The reconstruction of possible events on the island are my favorite parts of the film. That small world is vividly brought to life through beautiful archive footage and perfectly paired voice acting. Although a documentary long in the making, it is still a passion project for the filmmakers, so it was thoroughly impressive to see the participation of the likes of Cate Blanchett, Sebastian Koch and Diane Kruger amongst others completely game and thoroughly invested in bringing this story to life. For this part alone, I would wholeheartedly recommend the film.

I wasn’t however as keen with the attempts to interweave the fascinating mystery of that time with the story of various residents of neighbouring islands from the 1960s onward.  In uncovering the tale of the Galapagos Affair, filmmakers Daniel Geller and Dayna Goldfine, are clearly in the camp that they’ve uncovered a parable about the folly in searching for paradise and perfection. Of course Heinz Wittmer et al never found paradise. Look at what happened to them!
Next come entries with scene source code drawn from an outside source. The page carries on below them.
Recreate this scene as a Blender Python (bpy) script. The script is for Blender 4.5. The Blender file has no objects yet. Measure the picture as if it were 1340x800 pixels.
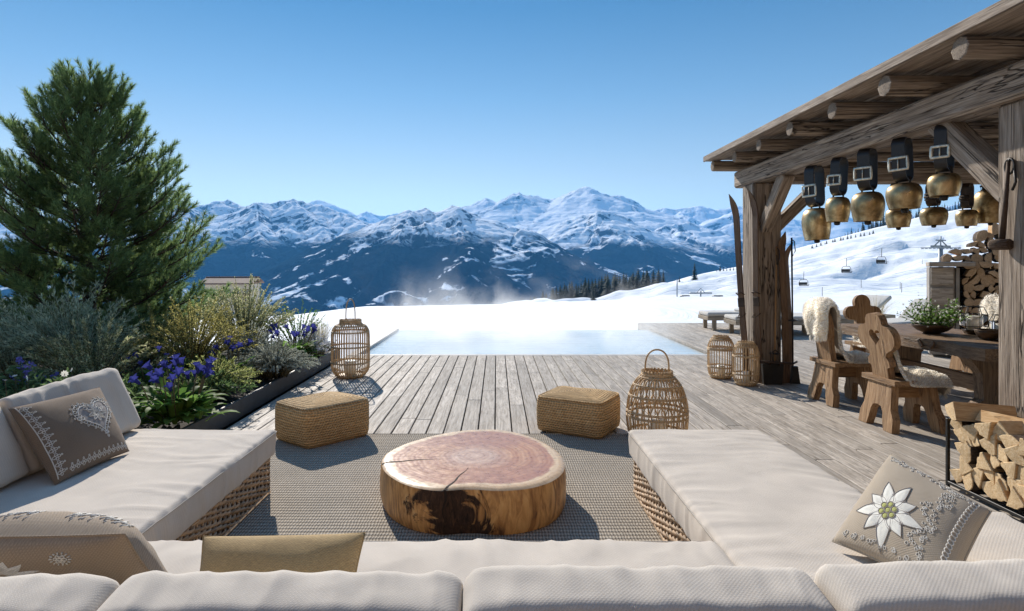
import bpy, bmesh, math, random
import numpy as np
from mathutils import Vector, Matrix, noise as mn

random.seed(7)
RNG = np.random.default_rng(11)
PI = math.pi
sin, cos, R = math.sin, math.cos, math.radians
scene = bpy.context.scene
COL = scene.collection
CAM_H = 1.5            # eye height above the deck
FPX, VX, VY = 780.0, 650.0, 348.0   # focal length and vanishing point of the photograph, in its pixels

def P(px, py, Y):
    """the point at depth Y seen at pixel px, py"""
    return Vector(((px - VX) / FPX * Y, Y, CAM_H - (py - VY) / FPX * Y))

# ------------------------------------------------------------------ objects
def link(o):
    COL.objects.link(o)
    return o

def tag(o, label=None, cat=None, group=None, kind=None):
    if label: o['label'] = label
    if cat: o['category'] = cat
    if group: o['group'] = group
    if kind: o['kind'] = kind
    return o

def thing(name, label, cat, loc=(0, 0, 0), rz=0.0, group=None):
    o = link(bpy.data.objects.new(name, None))
    o.empty_display_size = 0.1
    o.location = loc
    o.rotation_euler = (0, 0, rz)
    return tag(o, label, cat, group)

def dup(root, loc, rz=0.0, label=None, group=None, scale=None):
    r = link(root.copy())
    r.location = loc
    r.rotation_euler = (0, 0, rz)
    if scale: r.scale = scale
    if label: r['label'] = label
    if group: r['group'] = group
    for ch in list(root.children):
        c = link(ch.copy()); c.parent = r
        for g in list(ch.children):
            d = link(g.copy()); d.parent = c
    return r

def mesh_np(name, verts, faces, mats, gv=None, smooth=False, fmat=None):
    """verts (N,3); faces: array (M,k) or list of arrays of different k"""
    me = bpy.data.meshes.new(name)
    verts = np.asarray(verts, dtype=np.float32).reshape(-1, 3)
    if not isinstance(faces, list): faces = [faces]
    faces = [np.asarray(f, dtype=np.int32) for f in faces if len(f)]
    loops = np.concatenate([f.ravel() for f in faces])
    sizes = np.concatenate([np.full(len(f), f.shape[1], dtype=np.int32) for f in faces])
    starts = np.concatenate([[0], np.cumsum(sizes)[:-1]]).astype(np.int32)
    me.vertices.add(len(verts)); me.vertices.foreach_set('co', verts.ravel())
    me.loops.add(len(loops)); me.loops.foreach_set('vertex_index', loops)
    me.polygons.add(len(sizes))
    me.polygons.foreach_set('loop_start', starts)
    me.polygons.foreach_set('loop_total', sizes)
    if fmat is not None: me.polygons.foreach_set('material_index', np.asarray(fmat, dtype=np.int32))
    if smooth: me.polygons.foreach_set('use_smooth', np.ones(len(sizes), dtype=bool))
    if gv is not None:
        a = me.attributes.new('gv', 'FLOAT_VECTOR', 'POINT')
        a.data.foreach_set('vector', np.asarray(gv, dtype=np.float32).ravel())
    for m in (mats if isinstance(mats, (list, tuple)) else [mats]): me.materials.append(m)
    me.update(calc_edges=True)
    me.validate()
    return me

def obj_np(name, verts, faces, mats, parent=None, **k):
    o = link(bpy.data.objects.new(name, mesh_np(name, verts, faces, mats, **k)))
    if parent: o.parent = parent
    return o

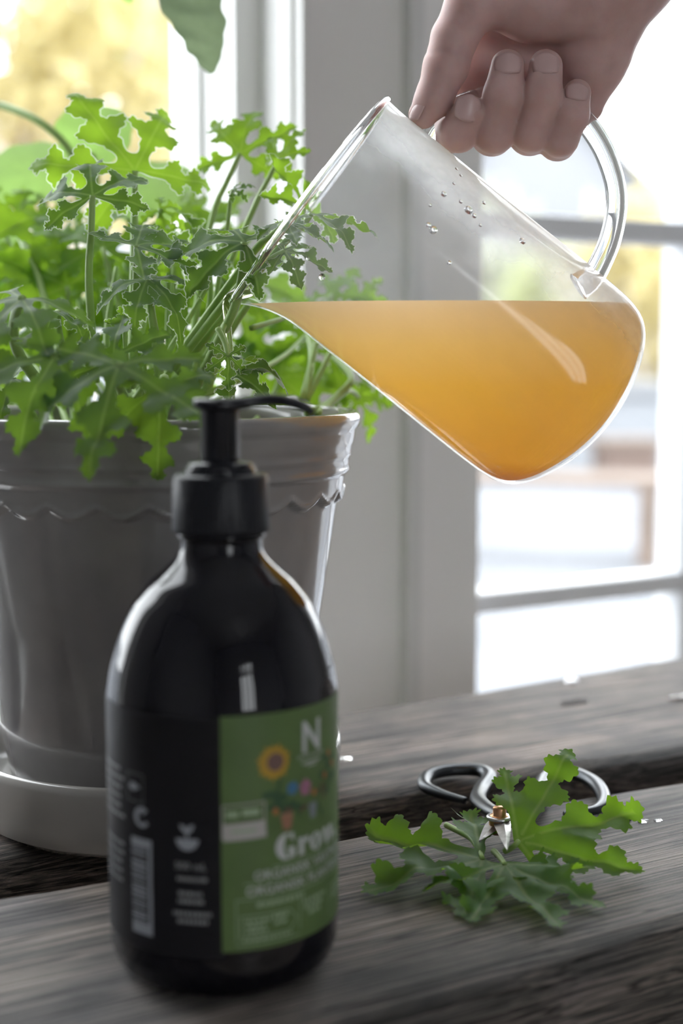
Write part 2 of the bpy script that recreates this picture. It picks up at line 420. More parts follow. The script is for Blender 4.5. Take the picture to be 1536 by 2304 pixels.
def make_tree(name, base, trunk_h, crown_r, crown_z, nleaf, lsize, m, label, cat='tree', seed=1):
    rng = random.Random(seed)
    r = empty(name, base)
    bark = mat('birch_bark', (.55, .50, .45), .8)
    path = [(0, 0, 0), (.05, 0, trunk_h * .5), (-.04, .03, trunk_h), (0, 0, crown_z + crown_r[2] * .5)]
    V, Fc = tube(catmull(path, 4), [.12, .09, .06, .02] if trunk_h > .5 else [.04, .02], 8); obj('trunk', V, Fc, bark, r)
    for k in range(5):
        a = rng.uniform(0, 6.28); e = Vector((math.cos(a) * crown_r[0] * .7, math.sin(a) * crown_r[1] * .7, crown_z + rng.uniform(-.2, .5) * crown_r[2]))
        V, Fc = tube(catmull([(0, 0, trunk_h * .7), e * .5 + Vector((0, 0, trunk_h * .4)), e], 4), [.04, .012], 5); obj('branch', V, Fc, bark, r)
    V = []; Fc = []
    clus = []
    for _ in range(26):
        while True:
            q = Vector((rng.uniform(-1, 1), rng.uniform(-1, 1), rng.uniform(-1, 1)))
            if q.length < 1: break
        clus.append((q, rng.uniform(.22, .42)))
    for _ in range(nleaf):
        q, s = rng.choice(clus)
        p = q + Vector((rng.gauss(0, 1), rng.gauss(0, 1), rng.gauss(0, 1))) * s * .55
        p = Vector((p.x * crown_r[0], p.y * crown_r[1], p.z * crown_r[2] + crown_z))
        a = Vector((rng.gauss(0, 1), rng.gauss(0, 1), rng.gauss(0, 1))).normalized(); b = a.orthogonal().normalized()
        L = lsize * rng.uniform(.6, 1.3); i = len(V)
        V += [p - a * L, p + b * L * .5, p + a * L, p - b * L * .5]; Fc.append((i, i + 1, i + 2, i + 3))
    c = obj('crown', V, Fc, m, r, smooth=False); c['kind'] = 'stuff'
    tag(r, label, cat)
    return r
yel = leaf_material('autumn_yellow_leaf', (.50, .43, .22), (.50, .43, .22), (.58, .51, .26), .5)
ygr = leaf_material('autumn_green_leaf', (.40, .42, .22), (.40, .42, .22), (.48, .51, .26), .5)
pgr = leaf_material('pale_green_leaf', (.40, .42, .33), (.40, .42, .33), (.46, .48, .35), .5)
def tree_at(x, Y, *a, **k):
    p = P(x, 780, Y); return make_tree(a[0], (p.x, Y, GZ), *a[1:], **k)
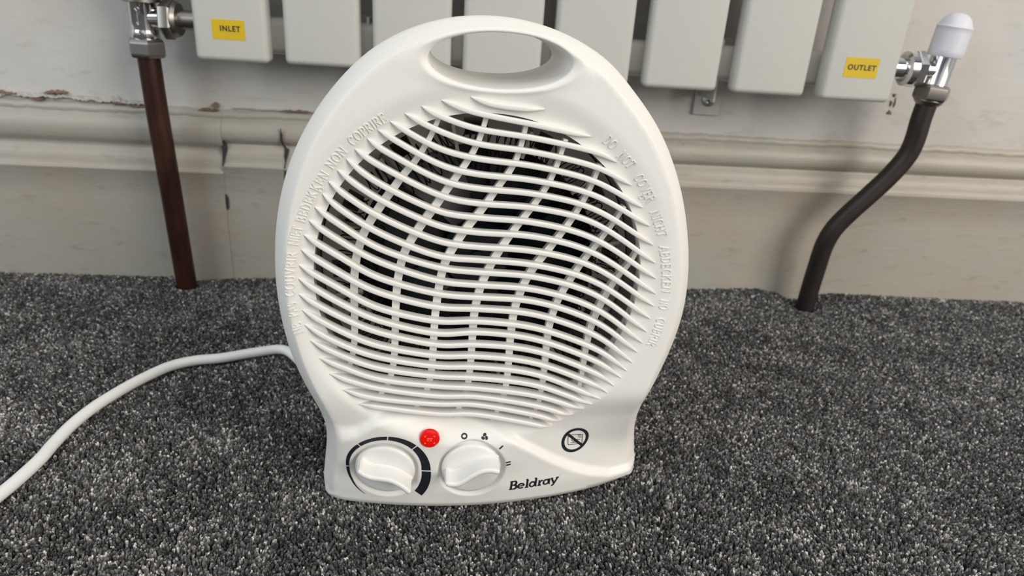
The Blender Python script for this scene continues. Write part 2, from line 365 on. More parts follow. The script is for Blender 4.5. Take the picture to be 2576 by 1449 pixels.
def bold_text(name, txt, center, height, stretch, material, parent, weight=.035, axis_x=Vector((1, 0, 0)), axis_z=Vector((0, 0, 1)), nrm=Vector((0, -1, 0)), shear=0):
    cu = bpy.data.curves.new(name+'_c', 'FONT'); cu.body = txt; cu.size = 1; cu.align_x = 'CENTER'; cu.align_y = 'CENTER'; cu.offset = weight; cu.space_character = 1.18; cu.extrude = 0.01; cu.resolution_u = 4
    ob = bpy.data.objects.new('tmp', cu); COL.objects.link(ob); dg = bpy.context.evaluated_depsgraph_get(); dg.update()
    me = bpy.data.meshes.new_from_object(ob.evaluated_get(dg)); bpy.data.objects.remove(ob); me.name = name
    co = np.array([v.co for v in me.vertices]); hh = co[:, 1].max()-co[:, 1].min(); c = (co.max(0)+co.min(0))/2
    ww = co[:, 0].max()-co[:, 0].min(); sc = height/hh; sx = stretch/ww
    for v in me.vertices:
        q = v.co-Vector(c)
        v.co = Vector(center)+axis_x*(q.x*sx+q.y*sc*shear)+axis_z*(q.y*sc)+nrm*(0.00004 if q.z > 0 else -.00002)
    me.materials.clear(); me.materials.append(material)
    o = bpy.data.objects.new(name, me); COL.objects.link(o); o.parent = parent
    if parent: o.matrix_parent_inverse = Matrix.Translation(-parent.matrix_world.translation) if False else Matrix.Identity(4)
    return o
def sticker(cx, cz, w, h, txt, label, tcx, tcz, tw, th):
    mb = MB(); x0, x1, z0, z1 = cx-w/2, cx+w/2, cz-h/2, cz+h/2
    v = [(x0*MM, -.0002, z0*MM), (x1*MM, -.0002, z0*MM), (x1*MM, -.0002, z1*MM), (x0*MM, -.0002, z1*MM), (x0*MM, .0, z0*MM), (x1*MM, .0, z0*MM), (x1*MM, .0, z1*MM), (x0*MM, .0, z1*MM)]
    mb.add(v, [(0, 1, 2, 3), (7, 6, 5, 4), (0, 4, 5, 1), (1, 5, 6, 2), (2, 6, 7, 3), (3, 7, 4, 0)])
    s = child(mb.obj('sticker', M_YELLOW, smooth=False), RAD); s['label'] = label
    t = bold_text('lettering', txt, (tcx*MM, -.00026, tcz*MM), th*MM, tw*MM, M_INK, s, .034)
sticker(-186.5, 212.4, 23.6, 13.9, 'INLET', 'yellow sticker reading INLET', -185.2, 213.2, 14.6, 4.0)
sticker(291.0, 213.1, 26.2, 14.9, 'OUTLET', 'yellow sticker reading OUTLET', 291.3, 213.3, 22.4, 4.2)

# wall brackets that hold the radiator
def bracket(x, label, xs0):
    b = empty('wall_bracket', (x*MM, (wall_y(x)+10)*MM, .16), label, 'bracket', None)
    y = wall_y(x)+10.4
    mb = MB(); rbox(mb, ((x-12)*MM, (y-2.4)*MM, .1615), ((x+11)*MM, (y-.4)*MM, .225), .0009, 2)
    child(mb.obj('wall_plate', M_RAD, sharp=50), b)
    mb = MB(); rbox(mb, ((xs0-1)*MM, .0185, .178), ((xs0+1)*MM, (y-1)*MM, .226), .0006, 2)
    rbox(mb, ((xs0-3)*MM, .0185, .196), ((xs0+5)*MM, .0205, .2175), .0006, 2)
    child(mb.obj('hook_arm', M_RAD, sharp=50), b)
    mb = MB(); rbox(mb, ((xs0-.2)*MM, .0178, .203), ((xs0+2.4)*MM, .0186, .2145), .0003, 1)
    child(mb.obj('slot', M_STEEL_DARK, sharp=50), b)
    mb = MB(); lathe(mb, [(.0058, 0), (.0058, .0008), (.0050, .0017), (.0028, .0022), (.0026, .0016), (.0001, .0014)], ((x-.0)*MM, (y-2.4)*MM, .1745), (0, -1, 0), 28)
    s = child(mb.obj('screw', M_ZINC, sharp=40), b)
    mb = MB()
    for a in (20, 110):
        dx, dz = math.cos(math.radians(a))*.0024, math.sin(math.radians(a))*.0024; px, pz = -dz*.22, dx*.22
        c = ((x)*MM, (y-2.4)*MM-.00235, .1745)
        mb.add([(c[0]-dx-px, c[1], c[2]-dz-pz), (c[0]+dx-px, c[1], c[2]+dz-pz), (c[0]+dx+px, c[1], c[2]+dz+pz), (c[0]-dx+px, c[1], c[2]-dz+pz),
                (c[0]-dx-px, c[1]+.001, c[2]-dz-pz), (c[0]+dx-px, c[1]+.001, c[2]+dz-pz), (c[0]+dx+px, c[1]+.001, c[2]+dz+pz), (c[0]-dx+px, c[1]+.001, c[2]-dz+pz)],
               [(0, 1, 2, 3), (0, 4, 5, 1), (1, 5, 6, 2), (2, 6, 7, 3), (3, 7, 4, 0)])
    o = mb.obj('cross_slot', M_GAP, smooth=False); o.parent = s
bracket(194.5, 'white wall bracket with cross-head screw below the gap beside the sixth bar', 187)
bracket(-96, 'white wall bracket in the second gap, mostly behind the heater', -88)

# ------------------------------------------------------------------ pipes and valves
def pipe(name, pts, m, label, rad=.0078):
    mb = MB(); P = smooth_path(pts, 110)*MM; r_ = np.full(len(P), rad)
    tube(mb, P, r_, 28); o = mb.obj(name, m, sharp=60); tag(o, label, 'pipe', None)
    return o
pipe('copper_pipe', [(-253.4, 15, 195), (-252.6, 15, 150), (-251.2, 15, 110), (-249.8, 15, 70), (-248.6, 15, 30), (-247.8, 15.5, 0), (-247.8, 15.5, -7)], M_COPPER, 'straight brown copper pipe rising from the carpet to the inlet valve', .0082)
pipe('copper_pipe', [(360.6, 15, 196), (359.0, 15.3, 176), (359.2, 16, 158), (357, 17, 144), (349, 18, 128), (336.5, 19, 110), (323, 20, 92), (313.5, 21.5, 76), (309.4, 23, 60), (308.6, 24.5, 40), (308.2, 26, 18), (308, 27, -7)], M_DARKPIPE, 'dark bent copper pipe with an S-curve below the outlet valve', .0080)

def hexnut(mb, o_, ax, R_, h, ph=0.0):
    lathe(mb, [(R_*.76, 0), (R_*.90, h*.03), (R_*.985, h*.15), (R_, h*.24), (R_, h*.76), (R_*.985, h*.85), (R_*.90, h*.97), (R_*.76, h)], o_, ax, sides=6, phase=ph)
# left thermostatic valve (its head is above the picture)
VL = empty('thermostatic_valve', (-.2535, .015, .187), 'chrome angle valve with arrow marks above the straight copper pipe', 'valve')
ax = (.010, 0, 1)
mb = MB(); hexnut(mb, (-.2535, .015, .1875), ax, .0136, .0140, .2); child(mb.obj('pipe_nut', M_NICKEL, smooth=False), VL)
mb = MB(); lathe(mb, [(.0098, 0), (.0100, .0003), (.0100, .0062), (.0098, .0066)], (-.2534, .015, .2012), ax, 36)
lathe(mb, [(.0088, 0), (.0096, .0008), (.0097, .0200), (.0104, .0210), (.0104, .024)], (-.2533, .015, .2062), ax, 40)
tube(mb, [(-.2530, .015, .2155), (-.2470, .015, .2157), (-.2395, .015, .2160)], [.0078, .0078, .0078], 32)
child(mb.obj('valve_body', M_CHROME, sharp=35), VL)
mb = MB(); hexnut(mb, (-.2390, .015, .2160), (1, 0, .01), .0146, .0095, .62); lathe(mb, [(.0125, 0), (.0128, .001), (.0115, .0035), (.008, .004)], (-.2300, .015, .2161), (1, 0, 0), 36)
child(mb.obj('union_nut', M_NICKEL, smooth=True, sharp=25), VL)
mb = MB(); tube(mb, [(-.2290, .015, .2161), (-.2140, .015, .2161)], .0068, 28); child(mb.obj('tailpiece', M_NICKEL), VL)
mb = MB(); lathe(mb, [(.0118, 0), (.0134, .0006), (.0134, .0045), (.012, .005)], (-.2531, .015, .2268), ax, 44); child(mb.obj('collar', M_NICKEL, sharp=35), VL)
mb = MB(); lathe(mb, [(.013, 0), (.0185, .003), (.0205, .012), (.0205, .050), (.017, .060), (.006, .064)], (-.2529, .015, .2318), ax, 48); child(mb.obj('thermostat_head', M_CAP, sharp=35), VL)
# raised arrow and ring cast into the body
mb = MB()
def onbody(u, w): # u sideways mm, w height m
    th = u/9.9; cx = -.2533+(w-.2062)*.01
    return (cx+math.sin(th)*.00988, .015-math.cos(th)*.00988, w)
for pts in ([(-1.5, .2225), (.2, .2238), (1.6, .2225), (.2, .2212), (-1.5, .2225)], [(.2, .2205), (.2, .2115)], [(-1.3, .2132), (.2, .2108), (1.7, .2132)]):
    tube(mb, [onbody(*q) for q in pts], .0003, 6)
child(mb.obj('cast_mark', M_CHROME), VL)

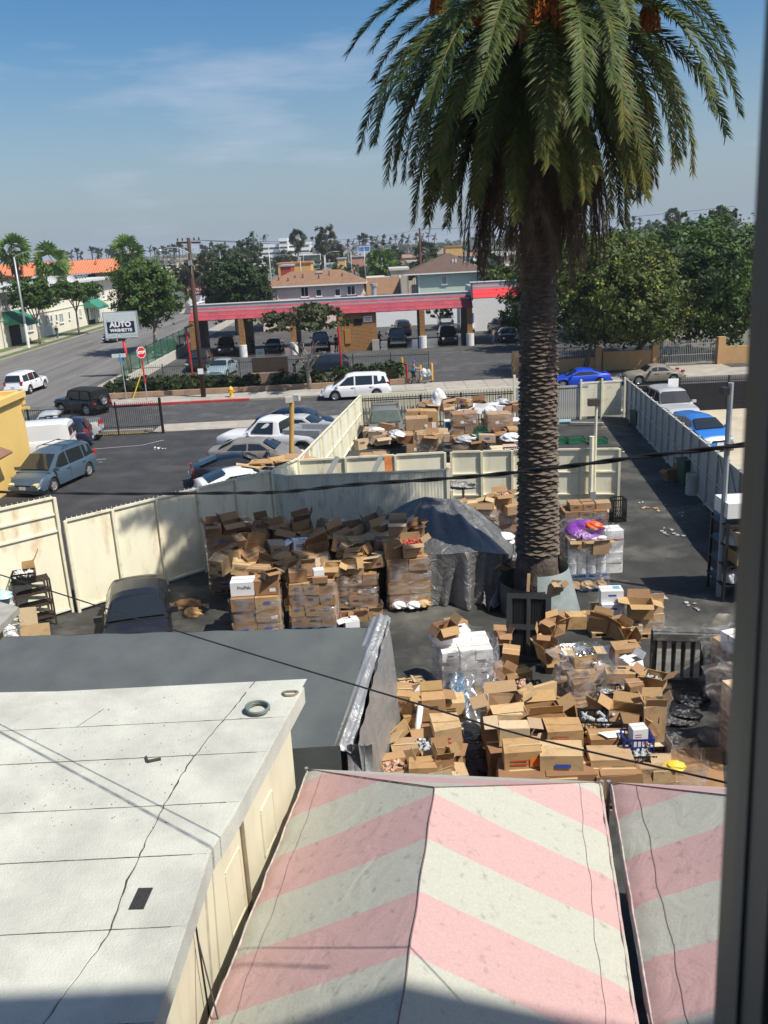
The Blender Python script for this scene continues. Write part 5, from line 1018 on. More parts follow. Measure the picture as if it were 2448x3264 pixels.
pt_white=paint('white_car_paint',(.78,.79,.80)); pt_black=paint('black_car_paint',(.008,.009,.011)); pt_navy=paint('navy_car_paint',(.008,.013,.035)); pt_grey=paint('dusty_grey_car_paint',(.19,.18,.17),.45,(.26,.25,.22)); pt_silver=paint('silver_car_paint',(.42,.44,.45)); pt_blue=paint('bright_blue_car_paint',(.012,.06,.55)); pt_mid=paint('metallic_blue_car_paint',(.03,.17,.52)); pt_sienna=paint('steel_blue_car_paint',(.06,.095,.135),.32); pt_beige_shaded=paint('beige_faded_shaded_paint',(.20,.18,.14),.6,(.22,.19,.14)); pt_teal=paint('dark_green_car_paint',(.02,.06,.055)); pt_dust=paint('dusty_black_car_paint',(.016,.017,.022),.28,(.055,.05,.04)); m_soft=mat('black_soft_top',(.012,.012,.014),.9,.2,5,bump=.3,bscale=8); m_yardsuv=paint('dust_covered_grey_paint',(.135,.135,.13),.75,(.20,.19,.17)); m_dustglass=mat('dusty_car_glass',(.07,.095,.085),.35,.2,3)
car('suv',(-30.1,75.0),86,'white suv driving up the wide street at the left edge',pt_white,name='driving_suv')
j=car('jeep',(-21.3,62.6),151,'black soft top off road car turning at the corner',pt_black,roofm=m_soft)
tm,rmm=wheel_meshes(.38,.23,m_rim); w=empty('spare_wheel',(0,0,0),None,None); w.parent=j; w.location=(-2.05,0,1.0); w.rotation_euler=(0,-math.pi/2,0); link('tyre',tm,w); link('rim',rmm,w)
for s in (1,-1):
    for wx in TYPES['jeep']['wx']: b=MB(); b.box((wx,s*.95,.92),(.98,.28,.06)); b.beam((wx-.49,s*.95,.9),(wx-.62,s*.95,.6),.05,.28,up=(0,1,0)) if False else None; b.build('fender_flare',m_plastic,j)
car('sedan',(-34.9,119),262,'dark blue sedan coming down the wide street behind the sign',pt_navy)
car('minivan',(-16.2,42.0),255,'steel blue minivan with yellowed headlights beside the yellow building',pt_sienna,rim=m_steelrim,lens=m_lensy,roofrack=True)
v=car('van',(-19.9,47.7),188,'long white cargo van behind the steel blue minivan',pt_white,rim=m_steelrim)
car('minivan',(-19.5,50.2),188,'dark navy van with roof rails parked beyond the white cargo van',pt_navy,roofrack=True)
car('pickup',(-19.9,52.5),188,'silver pickup truck with its tailgate showing past the navy van',pt_silver)
car('sedan',(-5.0,51.8),-14,'navy sedan farthest in the row parked against the cream fence',pt_navy)
car('sedan',(-4.6,49.6),-14,'silver sedan wedged between the white pickup and the navy sedan',pt_silver)
pk_=car('pickup',(-5.7,46.5),162,'white pickup truck with tool boxes in its bed',pt_white); pk_.scale=(1.13,1.05,1.06)
for s in (.78,-.78): b=MB(); b.box((-1.8,s,1.22),(1.7,.34,.3)); b.build('tool_box',m_galv,pk_)
b=MB(); b.box((-.95,0,1.15),(.45,1.6,.4)); b.build('cross_tool_box',m_galv,pk_)
car('sedan',(-6.4,43.6),-6,'dusty grey sedan parked below the white pickup',pt_grey)
car('coupe',(-7.0,40.9),14,'black rounded coupe sedan with red tail lights by the cream fence',pt_black)
car('coupe',(-6.2,38.0),22,'white coupe nearest in the row with cardboard piled beside it',pt_white)
car('minivan',(-1.6,63.35),180,'white minivan parked at the kerb of the side street',pt_white)
car('suv',(.35,48.4),270,'dust covered grey suv with roof rack inside the storage pen',m_yardsuv,winm=m_dustglass,roofrack=True)
car('sedan',(-7.25,23.3),284,'dusty black sedan parked in the yard below the cream fence',pt_dust)
car('suv',(16.95,49.9),272,'silver suv behind the grey fence in the concrete lot',pt_silver)
car('hatch',(16.35,43.6),277,'metallic blue hatchback parked in the concrete lot behind the grey fence',pt_mid)
car('coupe',(14.7,63.3),180,'bright blue sports coupe parked on the side street by the palm trunk',pt_blue)
car('vintage',(20.1,63.4),180,'faded beige vintage coupe parked behind the bright blue coupe',pt_beige_shaded,lens=m_chrome)  # tree shade over this car is mixed into its darker beige paint
# at the car wash
car('suv',(-11.4-4.9,96.6),276,'black suv in the leftmost bay of the car wash',pt_black,detail=False)
car('coupe',(-11.2,97.5),268,'dark car with round lights in the second wash bay behind the magnolia',pt_black,detail=False)
car('pickup',(-6.0,96.8),92,'dark pickup in the third wash bay half behind the magnolia',pt_navy,detail=False)
car('pickup',(2.35,97.0),91,'dark green pickup being washed right of the brick office',pt_teal,detail=False)
car('suv',(7.9,96.4),270,'black wagon facing out of the wash bay next to the right brick pier',pt_black,detail=False)
car('suv',(3.3,108),95,'dark blue wagon behind the green pickup in the back lot',pt_navy,detail=False)
car('pickup',(9.2,115),88,'pale silver pickup with its tailgate up in the back lot',pt_silver,detail=False)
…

That point doesn’t need to hammered home the point that the film does in interviewing all these other extraneous individuals.  I could have easily done without the frankly un-compelling stories of unhappy/dysfunctional lives (most of which could have happened anywhere, the Galapagos location being a rather tenuous reasoning for their unhappiness). Bar one island inhabitant who had actually encountered one or two of the people in the 1930s when she was a small child and her particular story, all the others weren’t all that interesting and actually rather typical.  It took away from the suspense and intrigue of central story and unnecessarily pads out what could have been a taut engaging film experience to a bloated two hour running time.

Despite all this, the filmmakers commitment to the story is engaging and contagious (and not because I spent a pleasant evening chatting to them). A good hour of the film, or whenever we enter the world of 1930s, I was completely taken by the story. I have that much affection for the film, I can forgive the weaker parts.  For the enjoyment factor alone I would wholly recommend the film.